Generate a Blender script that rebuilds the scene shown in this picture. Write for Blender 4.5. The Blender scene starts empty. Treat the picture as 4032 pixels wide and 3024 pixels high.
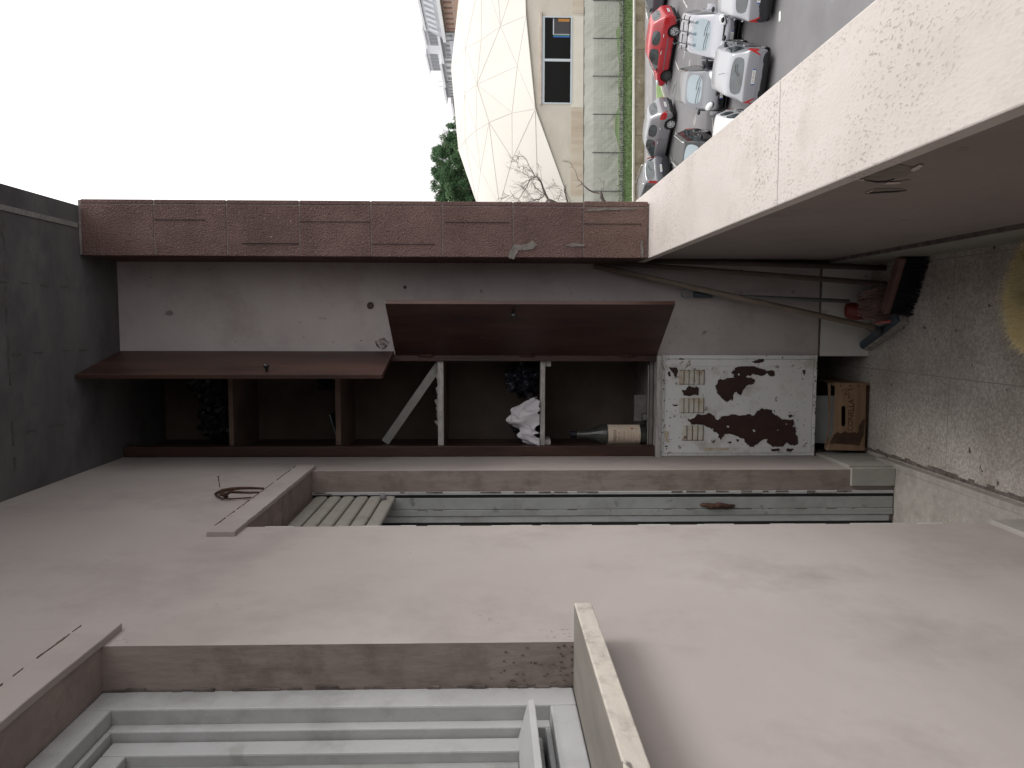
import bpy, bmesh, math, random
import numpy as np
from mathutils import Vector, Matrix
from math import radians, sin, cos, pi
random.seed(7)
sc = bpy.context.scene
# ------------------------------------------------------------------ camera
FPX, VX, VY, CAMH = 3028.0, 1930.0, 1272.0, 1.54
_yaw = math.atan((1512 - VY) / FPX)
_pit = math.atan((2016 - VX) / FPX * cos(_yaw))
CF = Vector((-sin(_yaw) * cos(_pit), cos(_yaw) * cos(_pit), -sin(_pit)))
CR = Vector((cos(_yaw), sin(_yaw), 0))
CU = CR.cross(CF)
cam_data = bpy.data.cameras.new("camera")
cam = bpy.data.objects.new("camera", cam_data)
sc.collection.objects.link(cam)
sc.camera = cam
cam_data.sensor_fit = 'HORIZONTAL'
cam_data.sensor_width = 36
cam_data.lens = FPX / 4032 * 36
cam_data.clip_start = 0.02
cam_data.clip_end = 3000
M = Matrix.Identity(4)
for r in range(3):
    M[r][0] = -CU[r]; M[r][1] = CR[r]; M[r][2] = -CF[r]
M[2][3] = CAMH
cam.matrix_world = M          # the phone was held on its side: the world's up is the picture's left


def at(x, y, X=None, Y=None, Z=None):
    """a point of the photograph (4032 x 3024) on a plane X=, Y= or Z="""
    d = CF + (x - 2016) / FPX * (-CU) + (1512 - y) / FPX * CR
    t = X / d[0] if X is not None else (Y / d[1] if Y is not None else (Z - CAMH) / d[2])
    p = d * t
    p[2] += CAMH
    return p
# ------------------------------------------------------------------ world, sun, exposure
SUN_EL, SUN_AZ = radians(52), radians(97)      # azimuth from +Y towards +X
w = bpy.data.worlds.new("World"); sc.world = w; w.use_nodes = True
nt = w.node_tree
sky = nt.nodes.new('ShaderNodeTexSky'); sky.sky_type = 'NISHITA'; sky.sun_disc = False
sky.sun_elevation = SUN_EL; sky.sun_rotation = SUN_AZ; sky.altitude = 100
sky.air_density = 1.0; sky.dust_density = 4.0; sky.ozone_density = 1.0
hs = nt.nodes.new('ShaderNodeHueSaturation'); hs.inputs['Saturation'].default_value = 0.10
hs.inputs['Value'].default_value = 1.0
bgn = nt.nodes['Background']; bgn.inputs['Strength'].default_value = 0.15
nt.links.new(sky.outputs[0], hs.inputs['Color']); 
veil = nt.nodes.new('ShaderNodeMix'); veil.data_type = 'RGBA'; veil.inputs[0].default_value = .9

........

● **SET EXERCISE**:
Please extract exactly the lines of the data, from the first through the line containing "cam.matrix_world = M", and add no pictures to the copy.

● **WRITTEN REPLY**:
Generate a Blender script that rebuilds the scene shown in this picture. Write for Blender 4.5. The Blender scene starts empty. Treat the picture as 4032 pixels wide and 3024 pixels high.
import bpy, bmesh, math, random
import numpy as np
from mathutils import Vector, Matrix
from math import radians, sin, cos, pi
random.seed(7)
sc = bpy.context.scene
# ------------------------------------------------------------------ camera
FPX, VX, VY, CAMH = 3028.0, 1930.0, 1272.0, 1.54
_yaw = math.atan((1512 - VY) / FPX)
_pit = math.atan((2016 - VX) / FPX * cos(_yaw))
CF = Vector((-sin(_yaw) * cos(_pit), cos(_yaw) * cos(_pit), -sin(_pit)))
CR = Vector((cos(_yaw), sin(_yaw), 0))
CU = CR.cross(CF)
cam_data = bpy.data.cameras.new("camera")
cam = bpy.data.objects.new("camera", cam_data)
sc.collection.objects.link(cam)
sc.camera = cam
cam_data.sensor_fit = 'HORIZONTAL'
cam_data.sensor_width = 36
cam_data.lens = FPX / 4032 * 36
cam_data.clip_start = 0.02
cam_data.clip_end = 3000
M = Matrix.Identity(4)
for r in range(3):
    M[r][0] = -CU[r]; M[r][1] = CR[r]; M[r][2] = -CF[r]
M[2][3] = CAMH
cam.matrix_world = M          # the phone was held on its side: the world's up is the picture's left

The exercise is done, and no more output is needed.